«Le nuove strade dell'arte portano alla Triennale»

Il direttore artistico Bonaspetti racconta il suo progetto: «Solo mostre uniche e internazionali»

Mimmo di Marzio

La Triennale comincia il nuovo anno con un programma inevitabilmente incentrato sulla multidisciplinarietà, tra mostre di design, architettura, arte e performance. Ma sono proprio le arti visive il settore che in questi anni ha offerto le prospettive più interessanti per ricerca e internazionalità, grazie soprattutto alla direzione artistica di Edoardo Bonaspetti, editore anche del prestigioso magazine Mousse. «L'accessibilità e la partecipazione - dice - sono aspetti fondamentali nell'arte e una programmazione deve puntare a coinvolgere il pubblico più ampio possibile e al contempo offrire strumenti di lettura per accompagnare il visitatore meno specialista ad apprezzare la ricerca contemporanea. La Triennale è un caso particolare: non è un propriamente un museo o un'istituzione specializzata in contemporaneo: il pubblico che la visita è trasversale. Questo rappresenta sia un'opportunità, sia una peculiarità da gestire con responsabilità». Tante mostre, in Triennale, a volte troppe. Qual è il fil rouge che lega il suo programma?

«Lo scenario ideale è far si che le ricerche si parlino, come avviene, a volte, nelle interazioni tra i dipartimenti per i progetti più articolati. Nel mio percorso, ho seguito come linea guida la produzione di mostre uniche per contesto culturale e per temi. È una politica che ha premiato l'istituzione in termini di prestigio e di riconoscibilità. Abbiamo allacciato collaborazioni con importanti istituzioni nazionali e internazionali come il Walker Art Museum di Minneapolis, il CCA di Montreal, la Kunsthalle di Vienna Fondazione Prada». Nella gestione Bonaspetti grandi collettive ma anche su singoli artisti come Gruyter & Thys, Markus Schinwald. Quali sono le scelte più utili a lasciare il segno?

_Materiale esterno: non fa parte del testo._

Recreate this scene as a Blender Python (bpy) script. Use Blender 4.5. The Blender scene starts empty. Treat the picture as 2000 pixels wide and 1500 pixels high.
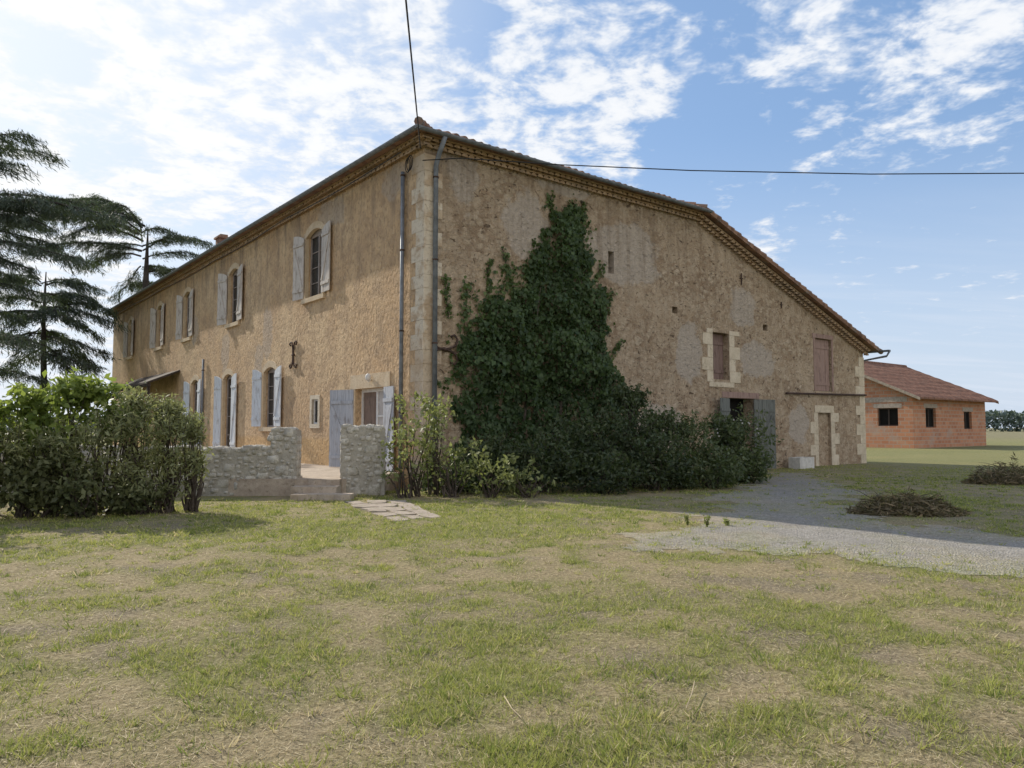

«Percorrere strade nuove: i lavori di Schinwald dialogavano con le incredibili scenografie di Michael Levine per il Don Giovanni di Mozart alla Scala di Milano, uscite per la prima volta dai depositi per un progetto d'arti visive. Gruyter & Thys dopo i riconoscimenti del MoMA di New York hanno realizzato in Triennale lavori memorabili esposti pochi mesi dopo al Kunstverein di Monaco. Abbiamo inaugurato le prime mostre in un istituzione italiana di grandi artisti come John Latham, Marc Camille Chaimowitz, Ben Rivers, Michael E. Smith, Ian Cheng, Nick Mauss, a quest'ultimo il Whitney Museum di New York dedicherà, in primavera, una grande personale; abbiamo aperto la più ampia retrospettiva mai dedicata ai film e video sperimentali di Gianfranco Baruchello e messo in dialogo grandi maestri come Fausto Melotti con artisti di talento come Thea Djordadze. Abbiamo organizzato collettive in luoghi inusuali come lo Studio Museo Achille Castiglioni e progetti molto complessi come Ennesima, un magico spaccato della produzione artistica italiana tra le due guerre.

Vorrei, naturalmente, ricordare anche La Terra Inquieta prodotta assieme alla Fondazione Trussardi e interventi di grandi artisti come Christoper Williams. Quest'estate organizzeremo la prima mostra personale di Diego Marcon, un giovane artista di grande talento la cui ricerca si pone tra arti visive e ricerca cinematografica».